And a happy Friday to you all!

So I get home from work the other day, and I turn on the air conditioner, and the TV (in that order) and plop down on the couch after working for eleven hours. Yeah, I have to go to the gym, and make something for dinner, but I’m tired and I think I need a nap first.

So the TV is on, and it’s a little after 7:00, and, of course, I still haven’t located the lost remote, so my options are to either watch what’s on, or exert precious energy to stand up and manually change the channels.

Given that I just finished working eleven hours, and was in no condition to leave the couch, I hope you will forgive me for watching “Hollywood Squares.”
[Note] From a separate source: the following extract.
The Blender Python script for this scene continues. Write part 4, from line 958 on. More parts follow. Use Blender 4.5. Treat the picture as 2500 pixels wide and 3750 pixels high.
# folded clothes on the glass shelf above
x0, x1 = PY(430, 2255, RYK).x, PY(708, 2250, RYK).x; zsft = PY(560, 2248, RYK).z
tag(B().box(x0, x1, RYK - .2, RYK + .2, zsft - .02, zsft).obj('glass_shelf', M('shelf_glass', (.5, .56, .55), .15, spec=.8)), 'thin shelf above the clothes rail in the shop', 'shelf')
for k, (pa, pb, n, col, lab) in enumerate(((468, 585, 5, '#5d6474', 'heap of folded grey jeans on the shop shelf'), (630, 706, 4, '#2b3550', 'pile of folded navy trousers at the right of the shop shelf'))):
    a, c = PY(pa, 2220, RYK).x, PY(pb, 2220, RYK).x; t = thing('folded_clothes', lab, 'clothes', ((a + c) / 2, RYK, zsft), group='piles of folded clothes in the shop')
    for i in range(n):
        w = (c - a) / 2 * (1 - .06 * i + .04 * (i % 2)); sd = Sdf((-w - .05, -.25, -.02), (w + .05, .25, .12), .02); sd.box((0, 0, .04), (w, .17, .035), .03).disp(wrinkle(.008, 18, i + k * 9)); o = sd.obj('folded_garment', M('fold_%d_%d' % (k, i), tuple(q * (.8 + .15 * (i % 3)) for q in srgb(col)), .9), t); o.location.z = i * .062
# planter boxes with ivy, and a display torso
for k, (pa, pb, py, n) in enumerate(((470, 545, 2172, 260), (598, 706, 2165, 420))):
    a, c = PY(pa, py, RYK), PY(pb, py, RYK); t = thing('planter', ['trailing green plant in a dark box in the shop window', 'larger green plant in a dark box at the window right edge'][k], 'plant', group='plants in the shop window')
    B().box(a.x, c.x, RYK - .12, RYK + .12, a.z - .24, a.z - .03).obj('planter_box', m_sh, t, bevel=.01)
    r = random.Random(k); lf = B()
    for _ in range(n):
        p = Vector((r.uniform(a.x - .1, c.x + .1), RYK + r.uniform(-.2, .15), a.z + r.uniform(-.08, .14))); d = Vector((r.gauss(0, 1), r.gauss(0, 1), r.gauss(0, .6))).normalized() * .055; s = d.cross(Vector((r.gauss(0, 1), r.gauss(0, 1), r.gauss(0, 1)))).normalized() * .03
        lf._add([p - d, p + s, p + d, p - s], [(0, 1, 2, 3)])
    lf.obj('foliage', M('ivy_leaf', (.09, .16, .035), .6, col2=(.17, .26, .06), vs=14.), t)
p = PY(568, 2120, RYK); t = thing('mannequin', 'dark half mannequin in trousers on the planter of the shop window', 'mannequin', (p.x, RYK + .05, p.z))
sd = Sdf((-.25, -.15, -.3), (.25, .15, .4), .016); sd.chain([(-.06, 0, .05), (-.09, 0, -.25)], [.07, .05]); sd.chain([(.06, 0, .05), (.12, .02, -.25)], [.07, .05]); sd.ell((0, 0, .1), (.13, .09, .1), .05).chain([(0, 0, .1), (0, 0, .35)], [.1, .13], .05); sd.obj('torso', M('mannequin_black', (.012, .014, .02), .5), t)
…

Apparently, they are in the middle of a college tournament, because the female contestant to the left of the guy that hosts “America’s Most Retarded Home Videos of People Lighting Their Pets on Fire and Hurling Said Flaming Pets at Their Groins.”

So naturally, stupid attracts stupid, and she chooses Carmen Electra, when she could have just as easily gone with Martin Mull for an easier shot at a win.

Question: According to Greek Mythology, where could Achilles be injured?
Carmen Electra’s Response: Hmm…umm…I think I’ve heard of something called the Achilles Heel, so I guess, maybe…that?

No, no. Don’t be fooled. That wasn’t the stupid part. Get ready for it…

Female contestant: I disagree.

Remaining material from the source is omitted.